Grumet et al. (2001) correlated sea-salt concentrations in an ice core retrieved from the Penny Ice Cap of Baffin Island with monthly data for Baffin Bay spring sea-ice extent over the period 1901-1990, deriving a relationship that was "further supported by decadal and century scale comparison with other paleoclimate records of eastern Arctic climate change over the last 700 years," from which they subsequently constructed a 700-year record of Baffin Bay spring sea-ice extent based on sea-salt concentrations deeper in the ice core.  The results of their study suggested warmer temperatures and much less sea ice at the start of the 20th century.  From about 1930 onward, however, spring sea-ice extent rose significantly.  In fact, the authors say that the last few decades of sea-ice extent values actually "lie within Little Ice Age variability and correspond to instrumental records of lower temperatures in the Eastern Canadian Arctic over the past three decades."

In addition to clearly indicating the presence of the Little Ice Age in the Arctic, these several studies suggest that much of this northernmost part of the globe has actually cooled over the last several decades.  This finding is just the opposite of what is universally predicted by state-of-the-art climate models.  However, it is consistent with real-world temperature measurements from across the entire region, which also depict a cooling over this period (Przybylak, 2000).  Hence, the story from the "top of the world," where CO2-induced global warming is supposed to be most strongly expressed, according to essentially all climate models, is abundantly clear: the predicted warming is just not there.

References
Dahl-Jensen, D., Mosegaard, K., Gundestrup, N., Clow, G.D., Johnsen, S.J., Hansen, A.W. and Balling, N.  1998.  Past temperatures directly from the Greenland Ice Sheet.  Science 282: 268-271.

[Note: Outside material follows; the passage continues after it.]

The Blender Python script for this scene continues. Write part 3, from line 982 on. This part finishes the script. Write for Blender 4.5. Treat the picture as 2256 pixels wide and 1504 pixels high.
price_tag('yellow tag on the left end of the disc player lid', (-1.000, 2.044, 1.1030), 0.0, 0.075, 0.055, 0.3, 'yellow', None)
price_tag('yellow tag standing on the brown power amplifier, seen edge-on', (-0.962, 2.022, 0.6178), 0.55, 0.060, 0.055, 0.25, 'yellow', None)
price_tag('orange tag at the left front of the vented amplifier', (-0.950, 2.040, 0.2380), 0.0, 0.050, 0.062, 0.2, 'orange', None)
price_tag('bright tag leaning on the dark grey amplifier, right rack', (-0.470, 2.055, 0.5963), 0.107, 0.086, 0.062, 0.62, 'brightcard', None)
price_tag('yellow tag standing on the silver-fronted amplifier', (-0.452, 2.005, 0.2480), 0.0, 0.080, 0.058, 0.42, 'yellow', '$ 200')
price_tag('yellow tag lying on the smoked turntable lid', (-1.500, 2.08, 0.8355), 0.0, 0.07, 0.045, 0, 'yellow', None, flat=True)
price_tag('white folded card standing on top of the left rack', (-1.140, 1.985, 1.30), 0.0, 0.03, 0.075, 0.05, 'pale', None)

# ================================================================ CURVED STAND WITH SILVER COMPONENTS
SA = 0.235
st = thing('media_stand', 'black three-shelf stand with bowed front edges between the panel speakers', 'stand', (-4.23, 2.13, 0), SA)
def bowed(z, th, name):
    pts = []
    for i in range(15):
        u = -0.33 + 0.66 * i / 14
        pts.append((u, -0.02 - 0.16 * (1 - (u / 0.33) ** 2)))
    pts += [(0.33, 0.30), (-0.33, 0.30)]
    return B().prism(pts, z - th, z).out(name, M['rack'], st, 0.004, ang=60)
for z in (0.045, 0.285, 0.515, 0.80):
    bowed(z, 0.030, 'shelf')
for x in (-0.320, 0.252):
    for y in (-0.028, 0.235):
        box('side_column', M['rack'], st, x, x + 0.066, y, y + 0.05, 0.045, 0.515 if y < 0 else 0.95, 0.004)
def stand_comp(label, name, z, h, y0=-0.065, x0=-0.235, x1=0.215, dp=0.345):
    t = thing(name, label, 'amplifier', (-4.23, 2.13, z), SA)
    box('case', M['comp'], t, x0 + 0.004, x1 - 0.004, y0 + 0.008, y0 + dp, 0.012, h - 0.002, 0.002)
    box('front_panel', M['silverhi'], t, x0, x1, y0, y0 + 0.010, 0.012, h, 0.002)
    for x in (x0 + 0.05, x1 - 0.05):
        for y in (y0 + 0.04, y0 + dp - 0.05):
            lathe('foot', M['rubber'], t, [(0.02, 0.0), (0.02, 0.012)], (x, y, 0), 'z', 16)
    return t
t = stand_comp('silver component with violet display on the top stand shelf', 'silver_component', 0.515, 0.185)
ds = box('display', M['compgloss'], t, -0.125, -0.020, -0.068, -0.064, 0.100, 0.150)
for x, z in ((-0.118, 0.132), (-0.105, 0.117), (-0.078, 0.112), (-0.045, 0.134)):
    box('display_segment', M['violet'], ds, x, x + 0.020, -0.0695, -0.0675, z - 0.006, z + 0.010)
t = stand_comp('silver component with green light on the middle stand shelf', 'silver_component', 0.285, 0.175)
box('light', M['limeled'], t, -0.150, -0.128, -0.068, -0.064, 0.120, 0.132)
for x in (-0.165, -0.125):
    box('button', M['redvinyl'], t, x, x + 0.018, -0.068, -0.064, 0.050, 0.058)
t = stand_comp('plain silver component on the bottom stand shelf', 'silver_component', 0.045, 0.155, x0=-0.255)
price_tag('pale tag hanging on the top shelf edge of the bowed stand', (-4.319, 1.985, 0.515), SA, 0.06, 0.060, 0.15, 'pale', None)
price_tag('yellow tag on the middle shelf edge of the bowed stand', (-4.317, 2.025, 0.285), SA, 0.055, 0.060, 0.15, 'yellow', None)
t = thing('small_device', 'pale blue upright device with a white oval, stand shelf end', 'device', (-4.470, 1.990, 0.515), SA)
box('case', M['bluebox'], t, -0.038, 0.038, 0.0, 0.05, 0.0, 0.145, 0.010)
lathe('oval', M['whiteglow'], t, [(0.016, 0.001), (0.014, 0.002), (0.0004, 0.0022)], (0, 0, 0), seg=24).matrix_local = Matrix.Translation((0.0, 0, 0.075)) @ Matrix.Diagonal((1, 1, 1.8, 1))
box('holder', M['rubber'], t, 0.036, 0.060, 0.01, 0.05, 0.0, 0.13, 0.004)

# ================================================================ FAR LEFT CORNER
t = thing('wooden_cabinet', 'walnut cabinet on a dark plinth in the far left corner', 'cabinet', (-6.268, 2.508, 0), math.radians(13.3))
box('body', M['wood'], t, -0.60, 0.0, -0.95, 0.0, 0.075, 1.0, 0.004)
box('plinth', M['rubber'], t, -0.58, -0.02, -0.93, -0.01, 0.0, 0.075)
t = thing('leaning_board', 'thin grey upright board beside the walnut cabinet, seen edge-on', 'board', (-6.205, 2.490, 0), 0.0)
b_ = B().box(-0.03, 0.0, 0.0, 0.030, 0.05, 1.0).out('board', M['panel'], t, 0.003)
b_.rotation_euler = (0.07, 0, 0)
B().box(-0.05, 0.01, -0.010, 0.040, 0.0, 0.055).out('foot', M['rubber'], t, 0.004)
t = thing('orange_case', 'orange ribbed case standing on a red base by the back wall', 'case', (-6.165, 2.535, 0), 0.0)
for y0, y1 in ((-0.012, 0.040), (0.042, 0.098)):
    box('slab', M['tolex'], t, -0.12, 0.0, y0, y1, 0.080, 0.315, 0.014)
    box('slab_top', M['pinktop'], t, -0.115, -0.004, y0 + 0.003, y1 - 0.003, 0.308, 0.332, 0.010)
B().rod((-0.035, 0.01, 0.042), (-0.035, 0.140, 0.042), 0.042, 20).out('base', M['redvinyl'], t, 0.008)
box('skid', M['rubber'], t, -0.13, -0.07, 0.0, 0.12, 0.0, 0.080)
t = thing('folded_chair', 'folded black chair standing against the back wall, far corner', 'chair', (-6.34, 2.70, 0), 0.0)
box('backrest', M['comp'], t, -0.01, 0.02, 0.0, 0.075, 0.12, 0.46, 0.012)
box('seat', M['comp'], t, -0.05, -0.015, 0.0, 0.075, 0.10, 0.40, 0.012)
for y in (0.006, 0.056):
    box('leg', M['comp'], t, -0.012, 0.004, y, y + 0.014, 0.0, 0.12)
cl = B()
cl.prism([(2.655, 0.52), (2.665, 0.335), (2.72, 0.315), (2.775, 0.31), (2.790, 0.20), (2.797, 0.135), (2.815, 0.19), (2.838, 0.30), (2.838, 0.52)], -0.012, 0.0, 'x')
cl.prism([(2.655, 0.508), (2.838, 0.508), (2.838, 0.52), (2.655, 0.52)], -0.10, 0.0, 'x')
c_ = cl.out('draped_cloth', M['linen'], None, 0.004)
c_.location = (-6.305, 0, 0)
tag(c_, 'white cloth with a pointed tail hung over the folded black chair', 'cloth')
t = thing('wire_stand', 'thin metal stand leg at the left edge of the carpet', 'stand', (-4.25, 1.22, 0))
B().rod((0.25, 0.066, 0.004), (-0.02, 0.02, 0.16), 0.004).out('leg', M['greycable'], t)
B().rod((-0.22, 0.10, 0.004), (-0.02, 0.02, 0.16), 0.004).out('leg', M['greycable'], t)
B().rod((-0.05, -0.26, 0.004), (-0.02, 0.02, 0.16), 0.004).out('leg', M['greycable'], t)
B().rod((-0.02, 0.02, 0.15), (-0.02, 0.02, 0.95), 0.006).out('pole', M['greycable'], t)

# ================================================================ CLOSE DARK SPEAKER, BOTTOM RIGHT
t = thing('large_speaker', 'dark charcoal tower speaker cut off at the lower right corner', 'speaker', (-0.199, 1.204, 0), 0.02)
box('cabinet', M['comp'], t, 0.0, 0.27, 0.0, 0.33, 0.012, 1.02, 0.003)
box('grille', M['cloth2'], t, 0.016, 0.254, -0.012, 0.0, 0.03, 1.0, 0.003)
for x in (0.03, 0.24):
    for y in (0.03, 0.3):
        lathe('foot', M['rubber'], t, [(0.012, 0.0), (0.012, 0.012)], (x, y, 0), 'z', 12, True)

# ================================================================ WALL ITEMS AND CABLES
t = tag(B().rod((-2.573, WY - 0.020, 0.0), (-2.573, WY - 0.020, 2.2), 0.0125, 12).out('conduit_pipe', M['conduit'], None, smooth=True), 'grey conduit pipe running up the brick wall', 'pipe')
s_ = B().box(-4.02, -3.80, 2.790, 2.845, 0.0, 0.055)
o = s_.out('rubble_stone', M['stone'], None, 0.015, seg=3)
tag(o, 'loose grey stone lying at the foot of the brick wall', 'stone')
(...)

Grumet, N.S., Wake, C.P., Mayewski, P.A., Zielinski, G.A., Whitlow, S.I., Koerner, R.M., Fisher, D.A. and Woollett, J.M.  2001.  Variability of sea-ice extent in Baffin Bay over the last millennium.  Climatic Change 49: 129-145.

Jiang, H., Seidenkrantz, M-S., Knudsen, K.L. and Eiriksson, J.  2002.  Late-Holocene summer sea-surface temperatures based on a diatom record from the north Icelandic shelf.  The Holocene 12: 137-147.

Kaplan, M.R., Wolfe, A.P. and Miller, G.H.  2002.  Holocene environmental variability in southern Greenland inferred from lake sediments.  Quaternary Research 58: 149-159.

Kasper, J.N. and Allard, M.  2001.  Late-Holocene climatic changes as detected by the growth and decay of ice wedges on the southern shore of Hudson Strait, northern Quebec, Canada.  The Holocene 11: 563-577.

Moore, J.J., Hughen, K.A., Miller, G.H. and Overpeck, J.T.  2001.  Little Ice Age recorded in summer temperature reconstruction from varved sediments of Donard Lake, Baffin Island, Canada.  Journal of Paleolimnology 25: 503-517.

Przybylak, R.  2000.  Temporal and spatial variation of surface air temperature over the period of instrumental observations in the Arctic.  International Journal of Climatology 20: 587-614.

Wagner, B. and Melles, M.  2001.  A Holocene seabird record from Raffles So sediments, East Greenland, in response to climatic and oceanic changes.  Boreas 30: 228-239.